The records that follow need to be output exactly as they are.

[Entries with scene source code]
%%

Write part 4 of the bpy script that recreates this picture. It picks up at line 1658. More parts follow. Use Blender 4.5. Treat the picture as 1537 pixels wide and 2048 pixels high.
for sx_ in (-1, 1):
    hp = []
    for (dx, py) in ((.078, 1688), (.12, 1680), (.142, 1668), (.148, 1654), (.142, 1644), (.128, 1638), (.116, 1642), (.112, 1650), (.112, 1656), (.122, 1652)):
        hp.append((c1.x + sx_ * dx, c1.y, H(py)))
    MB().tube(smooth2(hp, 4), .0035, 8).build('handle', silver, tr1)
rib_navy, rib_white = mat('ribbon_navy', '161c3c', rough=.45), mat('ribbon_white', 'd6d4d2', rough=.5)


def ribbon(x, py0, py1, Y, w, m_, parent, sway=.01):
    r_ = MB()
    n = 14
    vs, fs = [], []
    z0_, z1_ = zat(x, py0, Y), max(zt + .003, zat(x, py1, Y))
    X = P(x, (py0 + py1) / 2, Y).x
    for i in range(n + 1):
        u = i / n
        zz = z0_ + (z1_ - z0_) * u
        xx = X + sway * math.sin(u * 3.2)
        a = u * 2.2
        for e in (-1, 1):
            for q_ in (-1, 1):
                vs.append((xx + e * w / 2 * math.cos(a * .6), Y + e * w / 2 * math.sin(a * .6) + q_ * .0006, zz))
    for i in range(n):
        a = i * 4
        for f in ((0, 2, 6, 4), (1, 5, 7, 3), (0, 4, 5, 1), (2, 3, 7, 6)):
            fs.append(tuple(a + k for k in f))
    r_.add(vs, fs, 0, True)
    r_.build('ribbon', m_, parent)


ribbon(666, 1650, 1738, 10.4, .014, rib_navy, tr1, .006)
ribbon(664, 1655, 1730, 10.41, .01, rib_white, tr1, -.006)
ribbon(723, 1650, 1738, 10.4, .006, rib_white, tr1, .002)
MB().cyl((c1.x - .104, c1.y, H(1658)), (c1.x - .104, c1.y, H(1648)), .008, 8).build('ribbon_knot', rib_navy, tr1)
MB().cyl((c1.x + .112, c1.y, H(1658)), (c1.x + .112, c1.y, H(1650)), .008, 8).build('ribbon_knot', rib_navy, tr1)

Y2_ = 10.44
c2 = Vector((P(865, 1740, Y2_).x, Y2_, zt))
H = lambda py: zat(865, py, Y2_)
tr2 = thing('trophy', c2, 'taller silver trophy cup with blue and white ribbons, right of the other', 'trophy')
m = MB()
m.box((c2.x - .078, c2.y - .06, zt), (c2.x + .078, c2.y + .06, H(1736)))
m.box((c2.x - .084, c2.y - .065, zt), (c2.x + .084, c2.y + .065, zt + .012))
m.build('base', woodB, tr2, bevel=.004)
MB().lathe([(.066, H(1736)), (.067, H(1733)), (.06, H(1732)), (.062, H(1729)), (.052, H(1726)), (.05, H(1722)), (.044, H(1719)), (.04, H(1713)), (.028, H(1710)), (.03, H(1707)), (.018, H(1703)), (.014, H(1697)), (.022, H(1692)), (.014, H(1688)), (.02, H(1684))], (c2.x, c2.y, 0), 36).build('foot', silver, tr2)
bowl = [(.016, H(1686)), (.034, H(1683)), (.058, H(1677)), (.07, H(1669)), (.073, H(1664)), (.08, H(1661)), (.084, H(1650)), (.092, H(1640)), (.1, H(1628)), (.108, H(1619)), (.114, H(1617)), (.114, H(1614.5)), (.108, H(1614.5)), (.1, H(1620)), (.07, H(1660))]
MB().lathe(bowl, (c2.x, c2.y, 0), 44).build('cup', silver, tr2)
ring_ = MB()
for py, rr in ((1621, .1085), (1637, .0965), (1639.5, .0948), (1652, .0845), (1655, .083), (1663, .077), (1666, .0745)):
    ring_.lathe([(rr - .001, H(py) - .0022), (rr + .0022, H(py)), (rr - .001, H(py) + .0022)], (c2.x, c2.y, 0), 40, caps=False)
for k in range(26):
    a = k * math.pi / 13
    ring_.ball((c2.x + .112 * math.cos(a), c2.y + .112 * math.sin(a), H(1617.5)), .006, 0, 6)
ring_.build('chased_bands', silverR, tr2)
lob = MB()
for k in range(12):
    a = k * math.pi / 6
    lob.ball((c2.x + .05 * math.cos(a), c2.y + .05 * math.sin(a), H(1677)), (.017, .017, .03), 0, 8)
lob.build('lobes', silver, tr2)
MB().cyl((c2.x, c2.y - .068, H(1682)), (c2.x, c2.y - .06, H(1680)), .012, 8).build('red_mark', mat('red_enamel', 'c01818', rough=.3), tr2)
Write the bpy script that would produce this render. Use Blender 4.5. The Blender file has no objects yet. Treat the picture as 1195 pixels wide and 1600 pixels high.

%%

CORRECT RESPONSE:
Write part 4 of the bpy script that recreates this picture. It picks up at line 1658. More parts follow. Use Blender 4.5. Treat the picture as 1537 pixels wide and 2048 pixels high.
for sx_ in (-1, 1):
    hp = []
    for (dx, py) in ((.078, 1688), (.12, 1680), (.142, 1668), (.148, 1654), (.142, 1644), (.128, 1638), (.116, 1642), (.112, 1650), (.112, 1656), (.122, 1652)):
        hp.append((c1.x + sx_ * dx, c1.y, H(py)))
    MB().tube(smooth2(hp, 4), .0035, 8).build('handle', silver, tr1)
rib_navy, rib_white = mat('ribbon_navy', '161c3c', rough=.45), mat('ribbon_white', 'd6d4d2', rough=.5)


def ribbon(x, py0, py1, Y, w, m_, parent, sway=.01):
    r_ = MB()
    n = 14
    vs, fs = [], []
    z0_, z1_ = zat(x, py0, Y), max(zt + .003, zat(x, py1, Y))
    X = P(x, (py0 + py1) / 2, Y).x
    for i in range(n + 1):
        u = i / n
        zz = z0_ + (z1_ - z0_) * u
        xx = X + sway * math.sin(u * 3.2)
        a = u * 2.2
        for e in (-1, 1):
            for q_ in (-1, 1):
                vs.append((xx + e * w / 2 * math.cos(a * .6), Y + e * w / 2 * math.sin(a * .6) + q_ * .0006, zz))
    for i in range(n):
        a = i * 4
        for f in ((0, 2, 6, 4), (1, 5, 7, 3), (0, 4, 5, 1), (2, 3, 7, 6)):
            fs.append(tuple(a + k for k in f))
    r_.add(vs, fs, 0, True)
    r_.build('ribbon', m_, parent)


ribbon(666, 1650, 1738, 10.4, .014, rib_navy, tr1, .006)
ribbon(664, 1655, 1730, 10.41, .01, rib_white, tr1, -.006)
ribbon(723, 1650, 1738, 10.4, .006, rib_white, tr1, .002)
MB().cyl((c1.x - .104, c1.y, H(1658)), (c1.x - .104, c1.y, H(1648)), .008, 8).build('ribbon_knot', rib_navy, tr1)
MB().cyl((c1.x + .112, c1.y, H(1658)), (c1.x + .112, c1.y, H(1650)), .008, 8).build('ribbon_knot', rib_navy, tr1)

Y2_ = 10.44
c2 = Vector((P(865, 1740, Y2_).x, Y2_, zt))
H = lambda py: zat(865, py, Y2_)
tr2 = thing('trophy', c2, 'taller silver trophy cup with blue and white ribbons, right of the other', 'trophy')
m = MB()
m.box((c2.x - .078, c2.y - .06, zt), (c2.x + .078, c2.y + .06, H(1736)))
m.box((c2.x - .084, c2.y - .065, zt), (c2.x + .084, c2.y + .065, zt + .012))
m.build('base', woodB, tr2, bevel=.004)
MB().lathe([(.066, H(1736)), (.067, H(1733)), (.06, H(1732)), (.062, H(1729)), (.052, H(1726)), (.05, H(1722)), (.044, H(1719)), (.04, H(1713)), (.028, H(1710)), (.03, H(1707)), (.018, H(1703)), (.014, H(1697)), (.022, H(1692)), (.014, H(1688)), (.02, H(1684))], (c2.x, c2.y, 0), 36).build('foot', silver, tr2)
bowl = [(.016, H(1686)), (.034, H(1683)), (.058, H(1677)), (.07, H(1669)), (.073, H(1664)), (.08, H(1661)), (.084, H(1650)), (.092, H(1640)), (.1, H(1628)), (.108, H(1619)), (.114, H(1617)), (.114, H(1614.5)), (.108, H(1614.5)), (.1, H(1620)), (.07, H(1660))]
MB().lathe(bowl, (c2.x, c2.y, 0), 44).build('cup', silver, tr2)
ring_ = MB()
for py, rr in ((1621, .1085), (1637, .0965), (1639.5, .0948), (1652, .0845), (1655, .083), (1663, .077), (1666, .0745)):
    ring_.lathe([(rr - .001, H(py) - .0022), (rr + .0022, H(py)), (rr - .001, H(py) + .0022)], (c2.x, c2.y, 0), 40, caps=False)
for k in range(26):
    a = k * math.pi / 13
    ring_.ball((c2.x + .112 * math.cos(a), c2.y + .112 * math.sin(a), H(1617.5)), .006, 0, 6)
ring_.build('chased_bands', silverR, tr2)
lob = MB()
for k in range(12):
    a = k * math.pi / 6
    lob.ball((c2.x + .05 * math.cos(a), c2.y + .05 * math.sin(a), H(1677)), (.017, .017, .03), 0, 8)
lob.build('lobes', silver, tr2)
MB().cyl((c2.x, c2.y - .068, H(1682)), (c2.x, c2.y - .06, H(1680)), .012, 8).build('red_mark', mat('red_enamel', 'c01818', rough=.3), tr2)
Write the bpy script that would produce this render. Use Blender 4.5. The Blender file has no objects yet. Treat the picture as 1195 pixels wide and 1600 pixels high.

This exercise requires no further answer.